Poland’s Foreign Ministry said following Li’s visit to Warsaw that the deputy minister who met the Chinese diplomat told him, “Poland is concerned about Beijing’s declarations about striving to strengthen bilateral relations with Russia, the aggressor state.”

The pushback from Europe comes as the U.S. and China see a possible window for repairing ties damaged by the discovery and shooting down of a suspected Chinese spy balloon earlier this year. Commerce Secretary Gina Raimondo met with her Chinese counterpart, Wang Wentao, in Washington on Thursday, the first such meeting to take place in Washington under the Biden administration.

The Department of Commerce said the two had candid and substantive discussions about the U.S.-China commercial relationship, and that Raimondo raised concerns about Beijing’s recent actions against U.S. companies that operate in China. China’s Commerce Ministry said Wang expressed concern about the U.S.’s economic and trade policy toward China.

EU officials have said the war in Ukraine is complicating their relationship with China, which hasn’t condemned Moscow’s invasion.

“Russia’s brutal war against Ukraine is making the context for the EU-China relationship more complex,” Valdis Dombrovskis, the EU’s trade chief, said Thursday. He conveyed that message to Wang, China’s commerce minister, during a meeting last month, he said.

The EU is preparing an economic security strategy, due next month, that appears set to bring the bloc closer to the U.S. in its approach to China.

European Commission President Ursula von der Leyen said earlier this year that Europe needs to be more assertive in defending its security and economic interests amid rising risks from China and raised the possibility of EU-wide controls on outbound investment.

The EU is aiming to take the lessons learned from its heavy dependency on Russian natural gas, which Moscow has weaponized against the bloc during the war in Ukraine, to reconsider its reliance on other strategic sectors, from semiconductors to critical raw materials, European officials have said.

EU and U.S. officials are set to discuss trade relations with China during a high-level meeting of the Trade and Technology Council in northern Sweden next week.

The EU’s competition chief, Margrethe Vestager, who will attend the meeting in Sweden, said Thursday that Europe is now following some of its Western allies in taking a more cautious approach toward China. She said the bloc wants to protect trade with China that it doesn’t see as risky and to be more precise in identifying the areas that pose concerns for Europe’s economic security.
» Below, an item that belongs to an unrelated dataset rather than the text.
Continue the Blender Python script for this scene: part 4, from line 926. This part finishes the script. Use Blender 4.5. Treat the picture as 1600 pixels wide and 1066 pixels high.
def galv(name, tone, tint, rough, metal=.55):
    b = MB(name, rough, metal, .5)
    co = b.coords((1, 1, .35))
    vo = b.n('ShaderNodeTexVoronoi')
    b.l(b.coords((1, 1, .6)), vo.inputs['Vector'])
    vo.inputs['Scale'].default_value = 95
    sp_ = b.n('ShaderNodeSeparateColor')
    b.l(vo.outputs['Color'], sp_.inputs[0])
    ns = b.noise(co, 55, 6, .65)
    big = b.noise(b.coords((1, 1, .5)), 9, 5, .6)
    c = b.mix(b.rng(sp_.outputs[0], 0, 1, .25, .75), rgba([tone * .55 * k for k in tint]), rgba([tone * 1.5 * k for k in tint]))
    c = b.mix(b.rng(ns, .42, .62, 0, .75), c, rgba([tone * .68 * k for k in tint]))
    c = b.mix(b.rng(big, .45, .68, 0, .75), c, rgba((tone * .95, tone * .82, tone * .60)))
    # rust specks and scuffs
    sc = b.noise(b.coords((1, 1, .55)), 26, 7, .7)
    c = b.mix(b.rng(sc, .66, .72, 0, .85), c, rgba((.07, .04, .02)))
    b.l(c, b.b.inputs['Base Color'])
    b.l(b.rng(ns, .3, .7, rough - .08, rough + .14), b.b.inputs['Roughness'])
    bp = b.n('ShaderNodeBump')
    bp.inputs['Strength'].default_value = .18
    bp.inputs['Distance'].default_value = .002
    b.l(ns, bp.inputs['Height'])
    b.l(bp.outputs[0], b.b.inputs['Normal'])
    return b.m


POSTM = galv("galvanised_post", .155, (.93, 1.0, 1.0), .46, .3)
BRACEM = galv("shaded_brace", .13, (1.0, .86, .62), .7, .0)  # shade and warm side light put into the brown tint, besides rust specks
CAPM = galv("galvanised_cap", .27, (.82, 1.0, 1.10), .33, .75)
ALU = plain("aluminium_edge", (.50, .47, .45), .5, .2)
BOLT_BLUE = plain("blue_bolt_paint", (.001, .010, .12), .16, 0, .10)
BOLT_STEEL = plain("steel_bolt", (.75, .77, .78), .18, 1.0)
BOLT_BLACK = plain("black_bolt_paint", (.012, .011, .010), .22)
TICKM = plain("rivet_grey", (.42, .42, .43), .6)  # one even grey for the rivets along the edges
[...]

“When it comes to technology, there are very clear risks stemming from China,” Vestager said. She cited China’s integration of civil and military functions, risks related to human rights, and what she referred to as a misuse of technology as some of the bloc’s concerns.

Europe’s newfound assertiveness on Beijing is born in part from a fear that the bloc could be left behind as the U.S. and China redraw geopolitical relations.

“If we do not assess the risks from a European perspective, then the dividing lines will be drawn either in Beijing or Washington,” Vestager said.